**Exercise aim**. All of the records below need to be copied exactly.

++++ Given data

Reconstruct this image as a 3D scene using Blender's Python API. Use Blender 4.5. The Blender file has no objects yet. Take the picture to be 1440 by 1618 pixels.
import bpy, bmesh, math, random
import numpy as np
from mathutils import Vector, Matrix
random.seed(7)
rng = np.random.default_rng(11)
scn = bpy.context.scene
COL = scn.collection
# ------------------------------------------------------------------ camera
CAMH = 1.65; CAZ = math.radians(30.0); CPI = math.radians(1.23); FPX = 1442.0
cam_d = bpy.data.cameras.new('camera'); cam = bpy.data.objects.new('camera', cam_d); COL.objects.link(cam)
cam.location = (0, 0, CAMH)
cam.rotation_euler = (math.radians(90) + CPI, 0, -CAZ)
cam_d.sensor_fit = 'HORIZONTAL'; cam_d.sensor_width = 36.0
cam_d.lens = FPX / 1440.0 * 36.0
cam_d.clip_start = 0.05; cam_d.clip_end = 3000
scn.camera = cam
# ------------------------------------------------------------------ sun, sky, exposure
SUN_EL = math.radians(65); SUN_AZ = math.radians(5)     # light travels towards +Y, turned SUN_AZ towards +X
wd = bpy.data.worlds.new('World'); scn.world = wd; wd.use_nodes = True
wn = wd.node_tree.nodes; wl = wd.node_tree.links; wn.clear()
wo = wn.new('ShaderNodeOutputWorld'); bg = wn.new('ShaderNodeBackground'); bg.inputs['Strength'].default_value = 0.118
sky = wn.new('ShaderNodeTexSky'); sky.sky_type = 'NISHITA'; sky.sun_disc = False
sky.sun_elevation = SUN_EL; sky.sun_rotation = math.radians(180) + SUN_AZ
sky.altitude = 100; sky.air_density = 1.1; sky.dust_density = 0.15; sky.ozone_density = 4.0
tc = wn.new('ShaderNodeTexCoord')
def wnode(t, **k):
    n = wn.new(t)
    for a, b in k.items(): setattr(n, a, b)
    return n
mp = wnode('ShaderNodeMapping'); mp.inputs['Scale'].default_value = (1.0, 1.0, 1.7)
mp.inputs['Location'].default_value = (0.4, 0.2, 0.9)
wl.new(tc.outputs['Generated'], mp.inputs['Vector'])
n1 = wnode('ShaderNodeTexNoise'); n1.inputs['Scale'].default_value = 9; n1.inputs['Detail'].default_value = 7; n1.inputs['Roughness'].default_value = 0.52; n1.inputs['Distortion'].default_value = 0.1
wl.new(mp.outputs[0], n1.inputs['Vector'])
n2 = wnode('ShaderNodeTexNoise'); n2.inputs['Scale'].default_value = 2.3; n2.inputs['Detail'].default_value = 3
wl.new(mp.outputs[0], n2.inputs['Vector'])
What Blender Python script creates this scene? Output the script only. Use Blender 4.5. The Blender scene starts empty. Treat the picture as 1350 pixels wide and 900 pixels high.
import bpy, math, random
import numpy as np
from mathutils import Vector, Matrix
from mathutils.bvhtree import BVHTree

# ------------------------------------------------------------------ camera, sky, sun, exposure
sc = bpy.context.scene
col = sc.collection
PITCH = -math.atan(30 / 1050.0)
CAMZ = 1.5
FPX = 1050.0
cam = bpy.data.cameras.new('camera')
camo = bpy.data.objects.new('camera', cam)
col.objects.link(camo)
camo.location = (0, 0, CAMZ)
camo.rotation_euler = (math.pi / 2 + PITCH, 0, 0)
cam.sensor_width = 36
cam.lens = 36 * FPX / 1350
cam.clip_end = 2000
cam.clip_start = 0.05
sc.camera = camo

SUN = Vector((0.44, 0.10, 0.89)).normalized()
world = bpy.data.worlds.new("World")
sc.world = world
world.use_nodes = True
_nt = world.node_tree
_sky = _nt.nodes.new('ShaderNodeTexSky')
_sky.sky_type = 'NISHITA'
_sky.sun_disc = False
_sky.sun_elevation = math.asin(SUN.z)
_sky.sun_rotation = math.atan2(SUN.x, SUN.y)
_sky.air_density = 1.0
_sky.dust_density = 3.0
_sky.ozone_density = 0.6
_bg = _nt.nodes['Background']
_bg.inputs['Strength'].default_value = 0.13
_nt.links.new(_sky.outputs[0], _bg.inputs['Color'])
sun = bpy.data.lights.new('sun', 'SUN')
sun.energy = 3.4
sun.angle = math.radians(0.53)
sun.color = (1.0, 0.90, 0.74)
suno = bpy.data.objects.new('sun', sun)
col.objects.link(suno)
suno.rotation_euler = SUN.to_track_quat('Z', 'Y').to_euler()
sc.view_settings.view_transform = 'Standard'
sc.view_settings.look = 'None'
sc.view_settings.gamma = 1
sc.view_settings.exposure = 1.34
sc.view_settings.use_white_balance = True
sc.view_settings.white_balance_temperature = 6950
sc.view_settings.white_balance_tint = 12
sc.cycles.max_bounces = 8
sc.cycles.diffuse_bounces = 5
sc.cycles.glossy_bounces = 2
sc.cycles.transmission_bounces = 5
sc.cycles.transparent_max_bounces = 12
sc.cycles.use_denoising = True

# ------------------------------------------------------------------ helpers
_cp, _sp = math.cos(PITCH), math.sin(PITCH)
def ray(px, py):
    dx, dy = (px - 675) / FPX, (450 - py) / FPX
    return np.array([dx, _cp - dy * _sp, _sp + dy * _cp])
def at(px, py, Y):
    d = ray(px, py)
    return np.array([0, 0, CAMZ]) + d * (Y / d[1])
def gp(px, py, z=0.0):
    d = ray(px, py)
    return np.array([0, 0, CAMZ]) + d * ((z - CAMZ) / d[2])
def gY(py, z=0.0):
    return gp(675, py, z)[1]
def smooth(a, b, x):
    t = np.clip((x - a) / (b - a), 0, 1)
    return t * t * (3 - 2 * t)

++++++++

**Answer to this task**.
Reconstruct this image as a 3D scene using Blender's Python API. Use Blender 4.5. The Blender file has no objects yet. Take the picture to be 1440 by 1618 pixels.
import bpy, bmesh, math, random
import numpy as np
from mathutils import Vector, Matrix
random.seed(7)
rng = np.random.default_rng(11)
scn = bpy.context.scene
COL = scn.collection
# ------------------------------------------------------------------ camera
CAMH = 1.65; CAZ = math.radians(30.0); CPI = math.radians(1.23); FPX = 1442.0
cam_d = bpy.data.cameras.new('camera'); cam = bpy.data.objects.new('camera', cam_d); COL.objects.link(cam)
cam.location = (0, 0, CAMH)
cam.rotation_euler = (math.radians(90) + CPI, 0, -CAZ)
cam_d.sensor_fit = 'HORIZONTAL'; cam_d.sensor_width = 36.0
cam_d.lens = FPX / 1440.0 * 36.0
cam_d.clip_start = 0.05; cam_d.clip_end = 3000
scn.camera = cam
# ------------------------------------------------------------------ sun, sky, exposure
SUN_EL = math.radians(65); SUN_AZ = math.radians(5)     # light travels towards +Y, turned SUN_AZ towards +X
wd = bpy.data.worlds.new('World'); scn.world = wd; wd.use_nodes = True
wn = wd.node_tree.nodes; wl = wd.node_tree.links; wn.clear()
wo = wn.new('ShaderNodeOutputWorld'); bg = wn.new('ShaderNodeBackground'); bg.inputs['Strength'].default_value = 0.118
sky = wn.new('ShaderNodeTexSky'); sky.sky_type = 'NISHITA'; sky.sun_disc = False
sky.sun_elevation = SUN_EL; sky.sun_rotation = math.radians(180) + SUN_AZ
sky.altitude = 100; sky.air_density = 1.1; sky.dust_density = 0.15; sky.ozone_density = 4.0
tc = wn.new('ShaderNodeTexCoord')
def wnode(t, **k):
    n = wn.new(t)
    for a, b in k.items(): setattr(n, a, b)
    return n
mp = wnode('ShaderNodeMapping'); mp.inputs['Scale'].default_value = (1.0, 1.0, 1.7)
mp.inputs['Location'].default_value = (0.4, 0.2, 0.9)
wl.new(tc.outputs['Generated'], mp.inputs['Vector'])
n1 = wnode('ShaderNodeTexNoise'); n1.inputs['Scale'].default_value = 9; n1.inputs['Detail'].default_value = 7; n1.inputs['Roughness'].default_value = 0.52; n1.inputs['Distortion'].default_value = 0.1
wl.new(mp.outputs[0], n1.inputs['Vector'])
n2 = wnode('ShaderNodeTexNoise'); n2.inputs['Scale'].default_value = 2.3; n2.inputs['Detail'].default_value = 3
wl.new(mp.outputs[0], n2.inputs['Vector'])
What Blender Python script creates this scene? Output the script only. Use Blender 4.5. The Blender scene starts empty. Treat the picture as 1350 pixels wide and 900 pixels high.
import bpy, math, random
import numpy as np
from mathutils import Vector, Matrix
from mathutils.bvhtree import BVHTree

# ------------------------------------------------------------------ camera, sky, sun, exposure
sc = bpy.context.scene
col = sc.collection
PITCH = -math.atan(30 / 1050.0)
CAMZ = 1.5
FPX = 1050.0
cam = bpy.data.cameras.new('camera')
camo = bpy.data.objects.new('camera', cam)
col.objects.link(camo)
camo.location = (0, 0, CAMZ)
camo.rotation_euler = (math.pi / 2 + PITCH, 0, 0)
cam.sensor_width = 36
cam.lens = 36 * FPX / 1350
cam.clip_end = 2000
cam.clip_start = 0.05
sc.camera = camo

SUN = Vector((0.44, 0.10, 0.89)).normalized()
world = bpy.data.worlds.new("World")
sc.world = world
world.use_nodes = True
_nt = world.node_tree
_sky = _nt.nodes.new('ShaderNodeTexSky')
_sky.sky_type = 'NISHITA'
_sky.sun_disc = False
_sky.sun_elevation = math.asin(SUN.z)
_sky.sun_rotation = math.atan2(SUN.x, SUN.y)
_sky.air_density = 1.0
_sky.dust_density = 3.0
_sky.ozone_density = 0.6
_bg = _nt.nodes['Background']
_bg.inputs['Strength'].default_value = 0.13
_nt.links.new(_sky.outputs[0], _bg.inputs['Color'])
sun = bpy.data.lights.new('sun', 'SUN')
sun.energy = 3.4
sun.angle = math.radians(0.53)
sun.color = (1.0, 0.90, 0.74)
suno = bpy.data.objects.new('sun', sun)
col.objects.link(suno)
suno.rotation_euler = SUN.to_track_quat('Z', 'Y').to_euler()
sc.view_settings.view_transform = 'Standard'
sc.view_settings.look = 'None'
sc.view_settings.gamma = 1
sc.view_settings.exposure = 1.34
sc.view_settings.use_white_balance = True
sc.view_settings.white_balance_temperature = 6950
sc.view_settings.white_balance_tint = 12
sc.cycles.max_bounces = 8
sc.cycles.diffuse_bounces = 5
sc.cycles.glossy_bounces = 2
sc.cycles.transmission_bounces = 5
sc.cycles.transparent_max_bounces = 12
sc.cycles.use_denoising = True

# ------------------------------------------------------------------ helpers
_cp, _sp = math.cos(PITCH), math.sin(PITCH)
def ray(px, py):
    dx, dy = (px - 675) / FPX, (450 - py) / FPX
    return np.array([dx, _cp - dy * _sp, _sp + dy * _cp])
def at(px, py, Y):
    d = ray(px, py)
    return np.array([0, 0, CAMZ]) + d * (Y / d[1])
def gp(px, py, z=0.0):
    d = ray(px, py)
    return np.array([0, 0, CAMZ]) + d * ((z - CAMZ) / d[2])
def gY(py, z=0.0):
    return gp(675, py, z)[1]
def smooth(a, b, x):
    t = np.clip((x - a) / (b - a), 0, 1)
    return t * t * (3 - 2 * t)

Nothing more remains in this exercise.